Your goal:
Reproduce the listing word for word. Skip any image.

○ ○ ○ ○

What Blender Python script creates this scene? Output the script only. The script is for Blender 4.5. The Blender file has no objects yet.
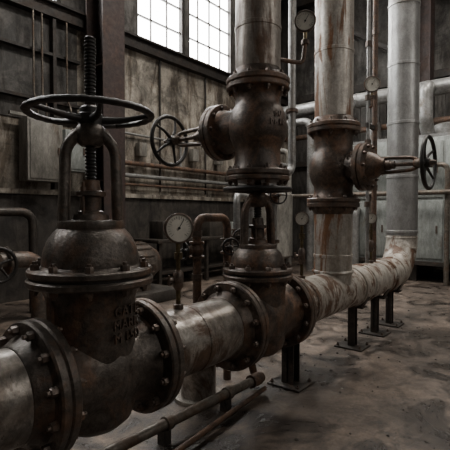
import bpy, bmesh, math, random
from mathutils import Vector, Matrix
random.seed(7)
V=Vector
# ---------------------------------------------------------------- materials
def newmat(name):
    m=bpy.data.materials.new(name); m.use_nodes=True
    nt=m.node_tree; nt.nodes.clear()
    out=nt.nodes.new('ShaderNodeOutputMaterial'); b=nt.nodes.new('ShaderNodeBsdfPrincipled')
    nt.links.new(b.outputs[0],out.inputs[0])
    return m,nt,b
def noise(nt,scale,detail=6,rough=.6,stretch=(1,1,1),dist=0.0,loc=(0,0,0)):
    tc=nt.nodes.new('ShaderNodeTexCoord'); mp=nt.nodes.new('ShaderNodeMapping')
    mp.inputs['Scale'].default_value=stretch; mp.inputs['Location'].default_value=loc
    n=nt.nodes.new('ShaderNodeTexNoise'); n.inputs['Scale'].default_value=scale
    n.inputs['Detail'].default_value=detail; n.inputs['Roughness'].default_value=rough
    n.inputs['Distortion'].default_value=dist
    nt.links.new(tc.outputs['Object'],mp.inputs[0]); nt.links.new(mp.outputs[0],n.inputs['Vector'])
    return n.outputs['Fac']
def ramp(nt,fac,stops):
    r=nt.nodes.new('ShaderNodeValToRGB'); e=r.color_ramp.elements
    while len(e)<len(stops): e.new(.5)
    for i,(p,c) in enumerate(stops):
        e[i].position=p
        e[i].color=(c,c,c,1) if isinstance(c,(int,float)) else (*c,1)
    nt.links.new(fac,r.inputs[0]); return r.outputs[0]
def mix(nt,fac,a,b,mode='MIX'):
    m=nt.nodes.new('ShaderNodeMix'); m.data_type='RGBA'; m.blend_type=mode
    def s(i,v):
        if hasattr(v,'links') or hasattr(v,'is_linked'): nt.links.new(v,m.inputs[i])
        elif isinstance(v,(int,float)): m.inputs[i].default_value=v
        else: m.inputs[i].default_value=(*v,1)
    s(0,fac); s(6,a); s(7,b); return m.outputs[2]
def bump(nt,bs,h,strength,dist=.01):
    n=nt.nodes.new('ShaderNodeBump'); n.inputs['Strength'].default_value=strength; n.inputs['Distance'].default_value=dist
    nt.links.new(h,n.inputs['Height']); nt.links.new(n.outputs[0],bs.inputs['Normal'])
def metal(name,base,dirt,rust,rust_lo=.5,rust_hi=.62,metallic=.6,rough=.42,stretch=(1,1,1),bs=.3,sc=5,grain=60,mot=.65,mst=None):
    m,nt,b=newmat(name)
    n1=noise(nt,sc,8,.68,stretch,.4); n2=noise(nt,sc*.7,8,.7,stretch,.8,(3,7,1)); n3=noise(nt,grain,4,.6)
    n4=noise(nt,sc*4,8,.75,mst or stretch,.5,(1,9,4))
    c=mix(nt,ramp(nt,n1,[(.38,0),(.6,1)]),base,dirt)
    f=ramp(nt,n2,[(rust_lo,0),(rust_hi,1)])
    c=mix(nt,f,c,rust)
    c=mix(nt,mot,c,ramp(nt,n4,[(.38,.35),(.6,1.0)]),'MULTIPLY')
    c=mix(nt,.4,c,ramp(nt,n3,[(.3,.4),(.7,1.0)]),'MULTIPLY')
    nt.links.new(c,b.inputs['Base Color'])
    mt=ramp(nt,f,[(0,metallic),(1,metallic*.25)]); nt.links.new(mt,b.inputs['Metallic'])
    rr=mix(nt,f,(rough,)*3,(min(rough+.3,.9),)*3)
    rr=mix(nt,.5,rr,ramp(nt,n4,[(.3,min(1,rough*1.5)),(.7,rough*.6)]))
    nt.links.new(rr,b.inputs['Roughness'])
    bump(nt,b,mix(nt,.4,n3,n4),bs,.006)
    return m
def plain(name,c,rough=.6,metallic=0,emit=0):
    m,nt,b=newmat(name)
    n=noise(nt,9,6,.7)
    nt.links.new(mix(nt,.6,c,ramp(nt,n,[(.3,.45),(.7,1.0)]),'MULTIPLY'),b.inputs['Base Color'])
    b.inputs['Roughness'].default_value=rough; b.inputs['Metallic'].default_value=metallic
    return m
M={}
M['iron']=metal('cast_iron',(.20,.17,.145),(.10,.084,.072),(.20,.115,.073),.50,.64,.45,.36,sc=6,bs=.7,mot=.75)
M['ironb']=metal('cast_iron_brown',(.18,.14,.112),(.085,.066,.055),(.215,.115,.067),.48,.63,.4,.38,sc=7,bs=.7,mot=.75)
M['black']=metal('black_painted_iron',(.022,.021,.020),(.032,.027,.024),(.06,.04,.03),.56,.72,.2,.45,sc=8,bs=.3)
M['bolt']=metal('bolt_steel',(.23,.18,.15),(.12,.095,.08),(.19,.11,.07),.5,.65,.5,.36,sc=20,bs=.2)
M['pipeA']=metal('worn_steel_pipe',(.58,.54,.49),(.26,.22,.185),(.15,.092,.06),.50,.58,.65,.31,(1.2,.8,.8),.3,4.5,mot=.7)
M['pipeB']=metal('chipped_white_pipe',(.66,.62,.56),(.40,.355,.30),(.16,.09,.055),.50,.56,.25,.42,(1.3,.8,.8),.3,6,mot=.6)
M['colA']=metal('stained_riser',(.50,.46,.41),(.28,.24,.205),(.16,.095,.06),.51,.61,.5,.38,(2.2,2.2,.5),.2,4,mot=.5,mst=(1,1,.8))
M['colB']=metal('rust_streaked_riser',(.66,.62,.565),(.43,.385,.33),(.27,.13,.062),.515,.58,.4,.40,(2.6,2.6,.35),.2,4,mot=.5,mst=(1,1,.8))
M['colC']=metal('galvanised_cladding',(.47,.47,.465),(.34,.335,.325),(.24,.195,.155),.60,.78,.5,.38,(1.2,1.2,.6),.12,3,mot=.4)
M['galv']=metal('galvanised_duct',(.44,.44,.43),(.27,.265,.255),(.16,.12,.085),.56,.70,.5,.38,sc=4,bs=.15,mot=.45)
M['rustpipe']=metal('rusty_small_pipe',(.20,.13,.095),(.10,.07,.055),(.22,.12,.07),.47,.62,.35,.5,sc=12)
M['dpipe']=metal('dull_drain_pipe',(.24,.21,.175),(.13,.11,.09),(.14,.088,.055),.5,.64,.5,.45,sc=7)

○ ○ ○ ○

Solution:
What Blender Python script creates this scene? Output the script only. The script is for Blender 4.5. The Blender file has no objects yet.
import bpy, bmesh, math, random
from mathutils import Vector, Matrix
random.seed(7)
V=Vector
# ---------------------------------------------------------------- materials
def newmat(name):
    m=bpy.data.materials.new(name); m.use_nodes=True
    nt=m.node_tree; nt.nodes.clear()
    out=nt.nodes.new('ShaderNodeOutputMaterial'); b=nt.nodes.new('ShaderNodeBsdfPrincipled')
    nt.links.new(b.outputs[0],out.inputs[0])
    return m,nt,b
def noise(nt,scale,detail=6,rough=.6,stretch=(1,1,1),dist=0.0,loc=(0,0,0)):
    tc=nt.nodes.new('ShaderNodeTexCoord'); mp=nt.nodes.new('ShaderNodeMapping')
    mp.inputs['Scale'].default_value=stretch; mp.inputs['Location'].default_value=loc
    n=nt.nodes.new('ShaderNodeTexNoise'); n.inputs['Scale'].default_value=scale
    n.inputs['Detail'].default_value=detail; n.inputs['Roughness'].default_value=rough
    n.inputs['Distortion'].default_value=dist
    nt.links.new(tc.outputs['Object'],mp.inputs[0]); nt.links.new(mp.outputs[0],n.inputs['Vector'])
    return n.outputs['Fac']
def ramp(nt,fac,stops):
    r=nt.nodes.new('ShaderNodeValToRGB'); e=r.color_ramp.elements
    while len(e)<len(stops): e.new(.5)
    for i,(p,c) in enumerate(stops):
        e[i].position=p
        e[i].color=(c,c,c,1) if isinstance(c,(int,float)) else (*c,1)
    nt.links.new(fac,r.inputs[0]); return r.outputs[0]
def mix(nt,fac,a,b,mode='MIX'):
    m=nt.nodes.new('ShaderNodeMix'); m.data_type='RGBA'; m.blend_type=mode
    def s(i,v):
        if hasattr(v,'links') or hasattr(v,'is_linked'): nt.links.new(v,m.inputs[i])
        elif isinstance(v,(int,float)): m.inputs[i].default_value=v
        else: m.inputs[i].default_value=(*v,1)
    s(0,fac); s(6,a); s(7,b); return m.outputs[2]
def bump(nt,bs,h,strength,dist=.01):
    n=nt.nodes.new('ShaderNodeBump'); n.inputs['Strength'].default_value=strength; n.inputs['Distance'].default_value=dist
    nt.links.new(h,n.inputs['Height']); nt.links.new(n.outputs[0],bs.inputs['Normal'])
def metal(name,base,dirt,rust,rust_lo=.5,rust_hi=.62,metallic=.6,rough=.42,stretch=(1,1,1),bs=.3,sc=5,grain=60,mot=.65,mst=None):
    m,nt,b=newmat(name)
    n1=noise(nt,sc,8,.68,stretch,.4); n2=noise(nt,sc*.7,8,.7,stretch,.8,(3,7,1)); n3=noise(nt,grain,4,.6)
    n4=noise(nt,sc*4,8,.75,mst or stretch,.5,(1,9,4))
    c=mix(nt,ramp(nt,n1,[(.38,0),(.6,1)]),base,dirt)
    f=ramp(nt,n2,[(rust_lo,0),(rust_hi,1)])
    c=mix(nt,f,c,rust)
    c=mix(nt,mot,c,ramp(nt,n4,[(.38,.35),(.6,1.0)]),'MULTIPLY')
    c=mix(nt,.4,c,ramp(nt,n3,[(.3,.4),(.7,1.0)]),'MULTIPLY')
    nt.links.new(c,b.inputs['Base Color'])
    mt=ramp(nt,f,[(0,metallic),(1,metallic*.25)]); nt.links.new(mt,b.inputs['Metallic'])
    rr=mix(nt,f,(rough,)*3,(min(rough+.3,.9),)*3)
    rr=mix(nt,.5,rr,ramp(nt,n4,[(.3,min(1,rough*1.5)),(.7,rough*.6)]))
    nt.links.new(rr,b.inputs['Roughness'])
    bump(nt,b,mix(nt,.4,n3,n4),bs,.006)
    return m
def plain(name,c,rough=.6,metallic=0,emit=0):
    m,nt,b=newmat(name)
    n=noise(nt,9,6,.7)
    nt.links.new(mix(nt,.6,c,ramp(nt,n,[(.3,.45),(.7,1.0)]),'MULTIPLY'),b.inputs['Base Color'])
    b.inputs['Roughness'].default_value=rough; b.inputs['Metallic'].default_value=metallic
    return m
M={}
M['iron']=metal('cast_iron',(.20,.17,.145),(.10,.084,.072),(.20,.115,.073),.50,.64,.45,.36,sc=6,bs=.7,mot=.75)
M['ironb']=metal('cast_iron_brown',(.18,.14,.112),(.085,.066,.055),(.215,.115,.067),.48,.63,.4,.38,sc=7,bs=.7,mot=.75)
M['black']=metal('black_painted_iron',(.022,.021,.020),(.032,.027,.024),(.06,.04,.03),.56,.72,.2,.45,sc=8,bs=.3)
M['bolt']=metal('bolt_steel',(.23,.18,.15),(.12,.095,.08),(.19,.11,.07),.5,.65,.5,.36,sc=20,bs=.2)
M['pipeA']=metal('worn_steel_pipe',(.58,.54,.49),(.26,.22,.185),(.15,.092,.06),.50,.58,.65,.31,(1.2,.8,.8),.3,4.5,mot=.7)
M['pipeB']=metal('chipped_white_pipe',(.66,.62,.56),(.40,.355,.30),(.16,.09,.055),.50,.56,.25,.42,(1.3,.8,.8),.3,6,mot=.6)
M['colA']=metal('stained_riser',(.50,.46,.41),(.28,.24,.205),(.16,.095,.06),.51,.61,.5,.38,(2.2,2.2,.5),.2,4,mot=.5,mst=(1,1,.8))
M['colB']=metal('rust_streaked_riser',(.66,.62,.565),(.43,.385,.33),(.27,.13,.062),.515,.58,.4,.40,(2.6,2.6,.35),.2,4,mot=.5,mst=(1,1,.8))
M['colC']=metal('galvanised_cladding',(.47,.47,.465),(.34,.335,.325),(.24,.195,.155),.60,.78,.5,.38,(1.2,1.2,.6),.12,3,mot=.4)
M['galv']=metal('galvanised_duct',(.44,.44,.43),(.27,.265,.255),(.16,.12,.085),.56,.70,.5,.38,sc=4,bs=.15,mot=.45)
M['rustpipe']=metal('rusty_small_pipe',(.20,.13,.095),(.10,.07,.055),(.22,.12,.07),.47,.62,.35,.5,sc=12)
M['dpipe']=metal('dull_drain_pipe',(.24,.21,.175),(.13,.11,.09),(.14,.088,.055),.5,.64,.5,.45,sc=7)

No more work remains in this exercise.